The (not so) peculiar case of the Padua family

Abstract

The Agnia asteroid family was recently studied by Vokrouhlicky et al. because of its peculiar and, so far, unique relationship with the z 1 secular resonance. The Agnia family is almost entirely contained within the high-order secular resonance z 1 . Here, I study another family in the middle belt that is characterized by its interaction with the z 1 resonance, the Padua family. More than 75 per cent of its members are currently on z 1 librating orbits, and therefore several of the techniques used by Vokrouhlicky et al. can also be applied to this family. As for the case of the Agnia family, numerical integration methods and Monte Carlo models can be used to set lower and upper limits on the family age, and to obtain estimates on the fraction of prograde rotators. The constraints obtained on the family age and original ejection velocity field may be used to set limits on the dynamical mobility caused by low-energy collisions, that is dependent on the yet poorly known exponent a that best fits the size distribution of objects of less than 5 km in diameter. In this work, the Padua dynamical family was obtained in both the proper element and frequency domains. Numerical simulations of family members in the space of the z 1 resonance variable (σ, dσ/dt) suggest that the family is at least 25 Myr old. The conservation of the z 1 K' 2 conserved quantity implies that the original ejection velocity field was of V EJ = 35.0 ± 8.5 m s -1 . Monte Carlo models of the diffusion of the semimajor axis caused by the Yarkovsky and Yarkovsky-O'Keefe-Radzievsky-Paddack (YORP) effects also confirm the results obtained with the alternative approaches.
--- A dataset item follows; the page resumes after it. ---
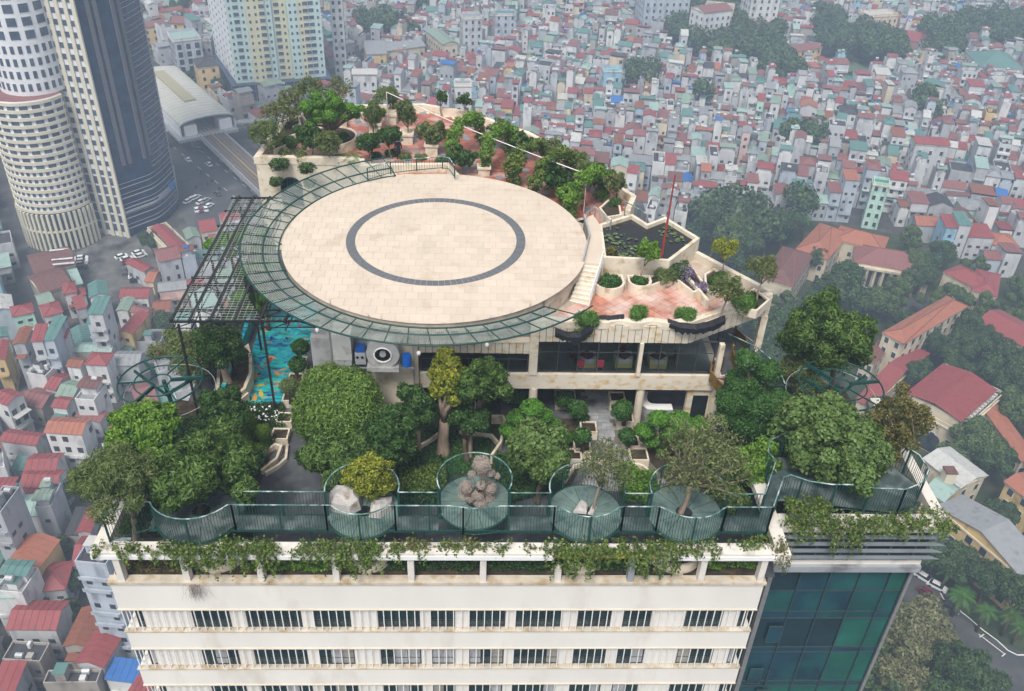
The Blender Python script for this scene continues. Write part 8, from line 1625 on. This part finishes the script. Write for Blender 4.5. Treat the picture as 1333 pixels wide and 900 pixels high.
scat([(36, 70), (36, 190), (75, 270), (112, 250), (105, 190), (88, 110), (70, 80)], 30, (0, 1, 4), .9, 1.2, 10)
for x, y in spots[:70]: gtree(x, y, gt.uniform(.45, .8), gt.choice((0, 0, 1)))
fm = MB(); P_, N_ = [], []; gg = np.random.default_rng(4)
for q in TREES:
    xs_ = [p[0] for p in q]; ys_ = [p[1] for p in q]; area = (max(xs_) - min(xs_)) * (max(ys_) - min(ys_)); n = int(area / 26); cl = []
    for _ in range(n):
        x, y = gt.uniform(min(xs_), max(xs_)), gt.uniform(min(ys_), max(ys_))
        if inpoly((x, y), q): s_ = gt.uniform(3.4, 6); cl.append(((x, y, gt.uniform(7, 13)), s_))
    if cl: C_ = np.array([c for c, r in cl]); rr2 = np.array([r for c, r in cl]); i = gg.integers(0, len(cl), len(cl) * 230); d = gg.normal(0, 1, (len(i), 3)); d[:, 2] = np.abs(d[:, 2]) * 1.0 - .3; d /= np.linalg.norm(d, axis=1)[:, None]; P_.append(C_[i] + d * rr2[i][:, None] * gg.uniform(.8, 1.05, (len(i), 1))); N_.append(d)
P_ = np.concatenate(P_); N_ = np.concatenate(N_); me = leafmesh('woodland', P_, N_, 1.7, 1.2, m_ft[0], 5, .5, np.clip(N_[:, 2] * .4, 0, .4)); link('woodland', me, None, label='dark tree masses between the distant neighbourhoods', cat='woods', kind='stuff')
# palms by the road
for i, (u, v, r_, h, lab) in enumerate(((1252, 775, 3.6, 7, 'tall palm with spread fronds beside the curved road line'), (1236, 742, 2.8, 7, 'yellow green palm above the white cars'), (1285, 795, 3.0, 7, 'palm right of the tall one along the road'), (1318, 800, 3.0, 7, 'palm near the right edge beside the road'), (1330, 815, 2.8, 6, 'palm lowest at the right edge'), (1295, 555, 2.8, 6, 'palm beside the auditorium'), (1302, 548, 2.5, 6, 'palm behind the first one beside the auditorium'), (1306, 460, 2.6, 7, 'palm right of the four storey slab'), (1240, 440, 2.4, 7, 'palm below the four storey slab roof end'), (1050, 285, 3.2, 9, 'lone palm above the orange school roof'), (1260, 770, 2.4, 6, 'small palm under the tall one'))):
    p = px(u, v, h); palm(lab, (p[0], p[1], 0.05), 0, r_, nf=15, h=h, name='palm_tree', m=LK['bright'][0] if i in (1, 3) else LK['clip'][0])
c, rz, w, d = quad(((1042, 86), (1110, 110), (1150, 96), (1090, 74)), 0); b = MB(); b.obox(c, w, d, .07, .1, rz, mat('playing_field', (.10, .16, .10), .9, .1)); struct('playing_field', b)
# =====================================================================  HAZE
m_haze = bpy.data.materials.new('haze_air'); m_haze.use_nodes = True
_n = m_haze.node_tree.nodes; _n.remove(_n['Principled BSDF'])
_v = _n.new('ShaderNodeVolumePrincipled'); _v.inputs['Color'].default_value = (0.60, 0.75, 0.95, 1); _v.inputs['Density'].default_value = 0.00064; _v.inputs['Anisotropy'].default_value = 0.0
m_haze.node_tree.links.new(_v.outputs[0], _n['Material Output'].inputs['Volume'])
b = MB(); b.box(-1600, -400, -1, 1600, 2600, 178, m_haze); part('haze', b, None, kind='stuff')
The Padua family is 24 +28 -20 Myr old, and it was probably created by an impact that ejected fragments with average ejection velocities of V EJ = 30.0 +2.0 -4.0 m s -1 . The fact that the Padua family is at least 25 Myr old suggests that low-energy collisions as modelled by Dell'Oro & Cellino should have played a minor role in the semimajor axis diffusion of the family members. My results are at best consistent with a value of a equal to -2.3. Families interacting with secular resonances such as the Agnia and Padua families can provide useful information not only about their age and original ejection velocity field, but also on the yet poorly known cumulative size distribution of objects of diameters of 5 km and less.